:: PROVIDED DATA ::

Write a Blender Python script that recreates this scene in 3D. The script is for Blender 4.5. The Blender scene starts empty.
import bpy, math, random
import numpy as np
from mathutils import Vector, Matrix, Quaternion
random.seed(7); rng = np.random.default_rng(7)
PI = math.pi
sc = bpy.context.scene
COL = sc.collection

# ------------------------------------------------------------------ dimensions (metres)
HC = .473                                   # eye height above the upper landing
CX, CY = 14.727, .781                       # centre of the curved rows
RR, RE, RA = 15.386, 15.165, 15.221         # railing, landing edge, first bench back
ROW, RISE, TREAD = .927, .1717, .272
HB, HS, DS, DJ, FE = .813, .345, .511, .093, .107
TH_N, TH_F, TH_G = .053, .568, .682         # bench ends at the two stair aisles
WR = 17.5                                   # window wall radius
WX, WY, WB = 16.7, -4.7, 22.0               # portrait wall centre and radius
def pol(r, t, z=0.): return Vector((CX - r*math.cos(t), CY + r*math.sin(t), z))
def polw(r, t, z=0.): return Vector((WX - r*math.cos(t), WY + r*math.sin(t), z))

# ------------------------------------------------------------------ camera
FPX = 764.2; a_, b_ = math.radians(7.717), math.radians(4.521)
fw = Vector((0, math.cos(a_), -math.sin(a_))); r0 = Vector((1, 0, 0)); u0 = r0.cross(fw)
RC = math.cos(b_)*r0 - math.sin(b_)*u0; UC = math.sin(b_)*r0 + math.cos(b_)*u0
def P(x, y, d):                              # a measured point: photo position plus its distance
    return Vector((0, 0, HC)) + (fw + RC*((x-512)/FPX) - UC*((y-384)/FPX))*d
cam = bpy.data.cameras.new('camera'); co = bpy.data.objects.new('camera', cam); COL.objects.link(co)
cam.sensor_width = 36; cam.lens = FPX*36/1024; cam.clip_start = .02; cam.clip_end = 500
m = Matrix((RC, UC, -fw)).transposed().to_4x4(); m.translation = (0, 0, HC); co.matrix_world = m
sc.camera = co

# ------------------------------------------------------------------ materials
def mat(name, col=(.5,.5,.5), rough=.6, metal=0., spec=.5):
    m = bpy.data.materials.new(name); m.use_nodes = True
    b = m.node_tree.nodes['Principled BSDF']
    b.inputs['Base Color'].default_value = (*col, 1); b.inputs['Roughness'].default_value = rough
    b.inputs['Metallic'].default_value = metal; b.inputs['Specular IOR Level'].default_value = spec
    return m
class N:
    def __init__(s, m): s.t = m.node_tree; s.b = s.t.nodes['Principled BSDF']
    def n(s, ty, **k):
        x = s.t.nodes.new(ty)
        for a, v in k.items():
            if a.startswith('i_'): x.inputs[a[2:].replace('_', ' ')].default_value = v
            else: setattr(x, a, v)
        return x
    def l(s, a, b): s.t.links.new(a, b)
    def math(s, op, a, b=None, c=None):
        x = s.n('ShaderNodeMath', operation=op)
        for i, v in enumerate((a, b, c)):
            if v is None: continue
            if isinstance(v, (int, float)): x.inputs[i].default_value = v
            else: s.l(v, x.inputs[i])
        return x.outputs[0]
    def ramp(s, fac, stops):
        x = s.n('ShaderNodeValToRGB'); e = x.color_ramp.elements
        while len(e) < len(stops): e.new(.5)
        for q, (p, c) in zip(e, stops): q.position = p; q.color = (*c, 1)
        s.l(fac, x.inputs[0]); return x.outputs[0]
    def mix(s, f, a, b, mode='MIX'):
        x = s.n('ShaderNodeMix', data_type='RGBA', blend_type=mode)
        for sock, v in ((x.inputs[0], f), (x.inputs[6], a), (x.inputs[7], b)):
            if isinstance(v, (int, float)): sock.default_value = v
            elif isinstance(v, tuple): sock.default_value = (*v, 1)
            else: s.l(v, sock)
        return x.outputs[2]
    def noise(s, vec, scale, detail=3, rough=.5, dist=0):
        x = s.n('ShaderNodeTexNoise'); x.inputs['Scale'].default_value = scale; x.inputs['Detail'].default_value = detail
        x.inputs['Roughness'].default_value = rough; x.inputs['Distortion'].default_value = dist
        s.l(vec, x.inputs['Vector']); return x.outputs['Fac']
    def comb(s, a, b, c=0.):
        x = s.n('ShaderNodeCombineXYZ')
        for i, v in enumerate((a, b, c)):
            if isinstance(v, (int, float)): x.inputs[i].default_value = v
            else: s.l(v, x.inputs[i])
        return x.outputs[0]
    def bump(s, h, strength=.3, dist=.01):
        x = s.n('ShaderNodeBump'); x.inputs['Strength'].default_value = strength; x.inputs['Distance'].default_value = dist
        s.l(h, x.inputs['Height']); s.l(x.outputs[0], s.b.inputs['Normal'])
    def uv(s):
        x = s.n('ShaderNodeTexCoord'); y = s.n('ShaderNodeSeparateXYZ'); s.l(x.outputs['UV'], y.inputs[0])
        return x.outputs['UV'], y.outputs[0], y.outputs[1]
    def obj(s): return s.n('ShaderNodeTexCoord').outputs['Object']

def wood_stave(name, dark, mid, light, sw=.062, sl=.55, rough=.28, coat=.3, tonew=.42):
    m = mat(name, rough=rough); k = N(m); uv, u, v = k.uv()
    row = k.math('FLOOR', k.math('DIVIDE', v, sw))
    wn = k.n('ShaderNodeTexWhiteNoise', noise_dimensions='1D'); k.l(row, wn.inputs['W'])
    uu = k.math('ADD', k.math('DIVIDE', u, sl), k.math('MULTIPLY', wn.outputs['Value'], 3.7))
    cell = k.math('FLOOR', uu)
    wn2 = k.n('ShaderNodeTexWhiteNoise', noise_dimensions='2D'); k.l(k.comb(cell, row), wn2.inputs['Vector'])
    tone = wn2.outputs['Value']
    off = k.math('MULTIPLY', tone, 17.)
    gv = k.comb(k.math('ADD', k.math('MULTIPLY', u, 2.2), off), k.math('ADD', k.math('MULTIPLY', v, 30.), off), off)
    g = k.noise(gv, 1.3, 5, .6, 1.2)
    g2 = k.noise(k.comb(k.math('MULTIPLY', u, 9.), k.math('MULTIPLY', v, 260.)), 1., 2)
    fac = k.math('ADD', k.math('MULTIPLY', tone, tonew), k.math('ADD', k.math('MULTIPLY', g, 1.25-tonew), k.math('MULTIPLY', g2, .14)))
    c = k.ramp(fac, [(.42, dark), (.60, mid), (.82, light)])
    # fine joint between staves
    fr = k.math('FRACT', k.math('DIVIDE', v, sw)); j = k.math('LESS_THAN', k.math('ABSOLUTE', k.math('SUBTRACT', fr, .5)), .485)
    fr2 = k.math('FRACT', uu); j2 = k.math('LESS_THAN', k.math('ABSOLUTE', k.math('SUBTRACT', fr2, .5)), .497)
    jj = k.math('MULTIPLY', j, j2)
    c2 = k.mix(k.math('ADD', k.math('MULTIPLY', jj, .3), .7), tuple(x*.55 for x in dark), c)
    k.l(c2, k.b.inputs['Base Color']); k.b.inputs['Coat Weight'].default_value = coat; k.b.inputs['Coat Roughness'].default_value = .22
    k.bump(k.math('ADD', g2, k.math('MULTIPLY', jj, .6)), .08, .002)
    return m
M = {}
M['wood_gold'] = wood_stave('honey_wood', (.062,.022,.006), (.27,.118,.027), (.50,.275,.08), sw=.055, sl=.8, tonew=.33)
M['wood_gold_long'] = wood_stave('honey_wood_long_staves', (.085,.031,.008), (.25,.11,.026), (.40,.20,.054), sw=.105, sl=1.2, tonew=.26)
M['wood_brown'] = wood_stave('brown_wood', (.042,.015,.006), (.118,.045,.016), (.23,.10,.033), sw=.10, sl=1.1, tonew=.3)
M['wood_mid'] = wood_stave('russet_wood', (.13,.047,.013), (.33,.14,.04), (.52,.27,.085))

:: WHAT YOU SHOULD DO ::
Copy exactly the lines that run from the first line of the data to the line containing "COL = sc.collection", please, with both ends included and nothing else.

:: TASK OUTPUT ::
Write a Blender Python script that recreates this scene in 3D. The script is for Blender 4.5. The Blender scene starts empty.
import bpy, math, random
import numpy as np
from mathutils import Vector, Matrix, Quaternion
random.seed(7); rng = np.random.default_rng(7)
PI = math.pi
sc = bpy.context.scene
COL = sc.collection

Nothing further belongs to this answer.